** BEGIN Data provided **

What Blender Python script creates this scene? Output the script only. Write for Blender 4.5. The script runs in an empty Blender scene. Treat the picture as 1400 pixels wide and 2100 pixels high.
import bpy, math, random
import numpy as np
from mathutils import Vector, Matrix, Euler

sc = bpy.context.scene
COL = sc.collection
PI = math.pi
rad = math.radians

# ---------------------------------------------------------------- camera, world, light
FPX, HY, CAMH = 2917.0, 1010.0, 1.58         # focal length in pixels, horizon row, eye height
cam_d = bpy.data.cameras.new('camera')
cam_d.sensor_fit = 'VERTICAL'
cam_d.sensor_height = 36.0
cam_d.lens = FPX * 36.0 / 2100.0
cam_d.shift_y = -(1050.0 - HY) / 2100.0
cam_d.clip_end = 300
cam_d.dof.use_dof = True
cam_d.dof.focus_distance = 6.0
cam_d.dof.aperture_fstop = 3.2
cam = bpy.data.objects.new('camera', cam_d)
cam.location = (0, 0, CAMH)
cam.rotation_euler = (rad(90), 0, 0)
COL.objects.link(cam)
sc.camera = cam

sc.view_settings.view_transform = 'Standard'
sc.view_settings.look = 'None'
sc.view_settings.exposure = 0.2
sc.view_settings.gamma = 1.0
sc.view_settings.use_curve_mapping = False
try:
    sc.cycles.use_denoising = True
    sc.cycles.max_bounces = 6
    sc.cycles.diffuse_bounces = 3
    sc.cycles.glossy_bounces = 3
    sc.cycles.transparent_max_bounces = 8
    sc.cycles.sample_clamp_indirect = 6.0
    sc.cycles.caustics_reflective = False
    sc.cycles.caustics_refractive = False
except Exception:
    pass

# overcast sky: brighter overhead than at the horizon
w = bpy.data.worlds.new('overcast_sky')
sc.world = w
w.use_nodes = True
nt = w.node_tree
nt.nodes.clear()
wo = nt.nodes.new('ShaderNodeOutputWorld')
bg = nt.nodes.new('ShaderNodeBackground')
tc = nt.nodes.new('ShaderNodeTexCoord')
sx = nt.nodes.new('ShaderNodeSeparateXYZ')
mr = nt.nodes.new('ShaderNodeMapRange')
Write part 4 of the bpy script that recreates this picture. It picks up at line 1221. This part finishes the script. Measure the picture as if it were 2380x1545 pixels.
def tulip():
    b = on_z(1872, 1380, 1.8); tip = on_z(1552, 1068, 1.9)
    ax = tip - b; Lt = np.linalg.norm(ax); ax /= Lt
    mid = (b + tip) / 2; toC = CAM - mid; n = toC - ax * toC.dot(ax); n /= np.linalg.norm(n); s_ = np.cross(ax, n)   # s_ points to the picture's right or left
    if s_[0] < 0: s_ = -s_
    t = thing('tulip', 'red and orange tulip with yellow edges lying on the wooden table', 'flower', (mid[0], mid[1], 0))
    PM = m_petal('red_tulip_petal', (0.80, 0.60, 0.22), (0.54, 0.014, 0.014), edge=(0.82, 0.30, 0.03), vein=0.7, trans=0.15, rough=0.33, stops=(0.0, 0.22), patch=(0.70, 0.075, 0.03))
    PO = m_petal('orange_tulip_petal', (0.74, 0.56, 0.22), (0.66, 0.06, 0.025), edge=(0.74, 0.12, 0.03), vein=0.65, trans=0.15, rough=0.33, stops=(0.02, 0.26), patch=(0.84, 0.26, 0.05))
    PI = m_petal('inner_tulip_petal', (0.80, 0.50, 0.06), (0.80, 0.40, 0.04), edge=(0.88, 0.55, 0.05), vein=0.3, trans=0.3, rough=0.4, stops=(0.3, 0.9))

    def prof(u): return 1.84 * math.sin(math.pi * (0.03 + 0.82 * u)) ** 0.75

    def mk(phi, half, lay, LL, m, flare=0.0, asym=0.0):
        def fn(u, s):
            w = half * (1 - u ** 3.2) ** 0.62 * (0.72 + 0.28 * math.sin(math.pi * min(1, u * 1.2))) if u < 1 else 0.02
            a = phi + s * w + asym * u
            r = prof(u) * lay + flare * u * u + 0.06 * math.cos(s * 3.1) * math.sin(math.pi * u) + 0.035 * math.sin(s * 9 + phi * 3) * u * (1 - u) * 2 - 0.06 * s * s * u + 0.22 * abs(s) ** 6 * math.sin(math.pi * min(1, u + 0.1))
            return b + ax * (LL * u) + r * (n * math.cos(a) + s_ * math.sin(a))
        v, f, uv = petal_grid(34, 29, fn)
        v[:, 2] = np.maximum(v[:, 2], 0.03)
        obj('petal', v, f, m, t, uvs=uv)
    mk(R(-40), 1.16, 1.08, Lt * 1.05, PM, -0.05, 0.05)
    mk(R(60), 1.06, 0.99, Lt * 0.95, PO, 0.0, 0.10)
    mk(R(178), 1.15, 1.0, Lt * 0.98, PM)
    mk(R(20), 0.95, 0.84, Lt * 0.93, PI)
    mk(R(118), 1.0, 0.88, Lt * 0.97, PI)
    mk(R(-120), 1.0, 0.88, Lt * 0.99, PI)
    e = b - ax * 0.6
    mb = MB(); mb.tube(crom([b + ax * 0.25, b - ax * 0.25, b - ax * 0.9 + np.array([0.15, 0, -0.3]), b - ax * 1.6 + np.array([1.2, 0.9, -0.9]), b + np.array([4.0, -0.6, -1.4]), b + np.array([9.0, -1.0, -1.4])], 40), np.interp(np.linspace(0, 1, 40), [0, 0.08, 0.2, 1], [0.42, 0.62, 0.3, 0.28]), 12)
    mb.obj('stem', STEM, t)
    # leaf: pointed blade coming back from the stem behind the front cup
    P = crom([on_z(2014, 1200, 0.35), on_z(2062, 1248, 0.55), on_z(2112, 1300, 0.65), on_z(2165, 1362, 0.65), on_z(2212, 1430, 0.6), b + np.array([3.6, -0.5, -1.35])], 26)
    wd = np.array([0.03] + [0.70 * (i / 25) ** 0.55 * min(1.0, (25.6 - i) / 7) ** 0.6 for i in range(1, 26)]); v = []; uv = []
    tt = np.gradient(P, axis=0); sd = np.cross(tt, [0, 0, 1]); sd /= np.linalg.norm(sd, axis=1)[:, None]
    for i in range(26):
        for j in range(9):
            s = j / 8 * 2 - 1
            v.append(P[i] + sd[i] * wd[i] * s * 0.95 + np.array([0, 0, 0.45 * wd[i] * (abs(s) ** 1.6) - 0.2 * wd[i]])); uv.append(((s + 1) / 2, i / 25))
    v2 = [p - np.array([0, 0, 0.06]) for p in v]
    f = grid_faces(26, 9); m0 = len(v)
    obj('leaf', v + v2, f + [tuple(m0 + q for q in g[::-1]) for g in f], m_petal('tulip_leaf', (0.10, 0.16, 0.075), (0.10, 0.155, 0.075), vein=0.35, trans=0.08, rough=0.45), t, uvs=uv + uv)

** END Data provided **

* Problem *
Every record should be given again exactly.

* Task response *
What Blender Python script creates this scene? Output the script only. Write for Blender 4.5. The script runs in an empty Blender scene. Treat the picture as 1400 pixels wide and 2100 pixels high.
import bpy, math, random
import numpy as np
from mathutils import Vector, Matrix, Euler

sc = bpy.context.scene
COL = sc.collection
PI = math.pi
rad = math.radians

# ---------------------------------------------------------------- camera, world, light
FPX, HY, CAMH = 2917.0, 1010.0, 1.58         # focal length in pixels, horizon row, eye height
cam_d = bpy.data.cameras.new('camera')
cam_d.sensor_fit = 'VERTICAL'
cam_d.sensor_height = 36.0
cam_d.lens = FPX * 36.0 / 2100.0
cam_d.shift_y = -(1050.0 - HY) / 2100.0
cam_d.clip_end = 300
cam_d.dof.use_dof = True
cam_d.dof.focus_distance = 6.0
cam_d.dof.aperture_fstop = 3.2
cam = bpy.data.objects.new('camera', cam_d)
cam.location = (0, 0, CAMH)
cam.rotation_euler = (rad(90), 0, 0)
COL.objects.link(cam)
sc.camera = cam

sc.view_settings.view_transform = 'Standard'
sc.view_settings.look = 'None'
sc.view_settings.exposure = 0.2
sc.view_settings.gamma = 1.0
sc.view_settings.use_curve_mapping = False
try:
    sc.cycles.use_denoising = True
    sc.cycles.max_bounces = 6
    sc.cycles.diffuse_bounces = 3
    sc.cycles.glossy_bounces = 3
    sc.cycles.transparent_max_bounces = 8
    sc.cycles.sample_clamp_indirect = 6.0
    sc.cycles.caustics_reflective = False
    sc.cycles.caustics_refractive = False
except Exception:
    pass

# overcast sky: brighter overhead than at the horizon
w = bpy.data.worlds.new('overcast_sky')
sc.world = w
w.use_nodes = True
nt = w.node_tree
nt.nodes.clear()
wo = nt.nodes.new('ShaderNodeOutputWorld')
bg = nt.nodes.new('ShaderNodeBackground')
tc = nt.nodes.new('ShaderNodeTexCoord')
sx = nt.nodes.new('ShaderNodeSeparateXYZ')
mr = nt.nodes.new('ShaderNodeMapRange')
Write part 4 of the bpy script that recreates this picture. It picks up at line 1221. This part finishes the script. Measure the picture as if it were 2380x1545 pixels.
def tulip():
    b = on_z(1872, 1380, 1.8); tip = on_z(1552, 1068, 1.9)
    ax = tip - b; Lt = np.linalg.norm(ax); ax /= Lt
    mid = (b + tip) / 2; toC = CAM - mid; n = toC - ax * toC.dot(ax); n /= np.linalg.norm(n); s_ = np.cross(ax, n)   # s_ points to the picture's right or left
    if s_[0] < 0: s_ = -s_
    t = thing('tulip', 'red and orange tulip with yellow edges lying on the wooden table', 'flower', (mid[0], mid[1], 0))
    PM = m_petal('red_tulip_petal', (0.80, 0.60, 0.22), (0.54, 0.014, 0.014), edge=(0.82, 0.30, 0.03), vein=0.7, trans=0.15, rough=0.33, stops=(0.0, 0.22), patch=(0.70, 0.075, 0.03))
    PO = m_petal('orange_tulip_petal', (0.74, 0.56, 0.22), (0.66, 0.06, 0.025), edge=(0.74, 0.12, 0.03), vein=0.65, trans=0.15, rough=0.33, stops=(0.02, 0.26), patch=(0.84, 0.26, 0.05))
    PI = m_petal('inner_tulip_petal', (0.80, 0.50, 0.06), (0.80, 0.40, 0.04), edge=(0.88, 0.55, 0.05), vein=0.3, trans=0.3, rough=0.4, stops=(0.3, 0.9))

    def prof(u): return 1.84 * math.sin(math.pi * (0.03 + 0.82 * u)) ** 0.75

    def mk(phi, half, lay, LL, m, flare=0.0, asym=0.0):
        def fn(u, s):
            w = half * (1 - u ** 3.2) ** 0.62 * (0.72 + 0.28 * math.sin(math.pi * min(1, u * 1.2))) if u < 1 else 0.02
            a = phi + s * w + asym * u
            r = prof(u) * lay + flare * u * u + 0.06 * math.cos(s * 3.1) * math.sin(math.pi * u) + 0.035 * math.sin(s * 9 + phi * 3) * u * (1 - u) * 2 - 0.06 * s * s * u + 0.22 * abs(s) ** 6 * math.sin(math.pi * min(1, u + 0.1))
            return b + ax * (LL * u) + r * (n * math.cos(a) + s_ * math.sin(a))
        v, f, uv = petal_grid(34, 29, fn)
        v[:, 2] = np.maximum(v[:, 2], 0.03)
        obj('petal', v, f, m, t, uvs=uv)
    mk(R(-40), 1.16, 1.08, Lt * 1.05, PM, -0.05, 0.05)
    mk(R(60), 1.06, 0.99, Lt * 0.95, PO, 0.0, 0.10)
    mk(R(178), 1.15, 1.0, Lt * 0.98, PM)
    mk(R(20), 0.95, 0.84, Lt * 0.93, PI)
    mk(R(118), 1.0, 0.88, Lt * 0.97, PI)
    mk(R(-120), 1.0, 0.88, Lt * 0.99, PI)
    e = b - ax * 0.6
    mb = MB(); mb.tube(crom([b + ax * 0.25, b - ax * 0.25, b - ax * 0.9 + np.array([0.15, 0, -0.3]), b - ax * 1.6 + np.array([1.2, 0.9, -0.9]), b + np.array([4.0, -0.6, -1.4]), b + np.array([9.0, -1.0, -1.4])], 40), np.interp(np.linspace(0, 1, 40), [0, 0.08, 0.2, 1], [0.42, 0.62, 0.3, 0.28]), 12)
    mb.obj('stem', STEM, t)
    # leaf: pointed blade coming back from the stem behind the front cup
    P = crom([on_z(2014, 1200, 0.35), on_z(2062, 1248, 0.55), on_z(2112, 1300, 0.65), on_z(2165, 1362, 0.65), on_z(2212, 1430, 0.6), b + np.array([3.6, -0.5, -1.35])], 26)
    wd = np.array([0.03] + [0.70 * (i / 25) ** 0.55 * min(1.0, (25.6 - i) / 7) ** 0.6 for i in range(1, 26)]); v = []; uv = []
    tt = np.gradient(P, axis=0); sd = np.cross(tt, [0, 0, 1]); sd /= np.linalg.norm(sd, axis=1)[:, None]
    for i in range(26):
        for j in range(9):
            s = j / 8 * 2 - 1
            v.append(P[i] + sd[i] * wd[i] * s * 0.95 + np.array([0, 0, 0.45 * wd[i] * (abs(s) ** 1.6) - 0.2 * wd[i]])); uv.append(((s + 1) / 2, i / 25))
    v2 = [p - np.array([0, 0, 0.06]) for p in v]
    f = grid_faces(26, 9); m0 = len(v)
    obj('leaf', v + v2, f + [tuple(m0 + q for q in g[::-1]) for g in f], m_petal('tulip_leaf', (0.10, 0.16, 0.075), (0.10, 0.155, 0.075), vein=0.35, trans=0.08, rough=0.45), t, uvs=uv + uv)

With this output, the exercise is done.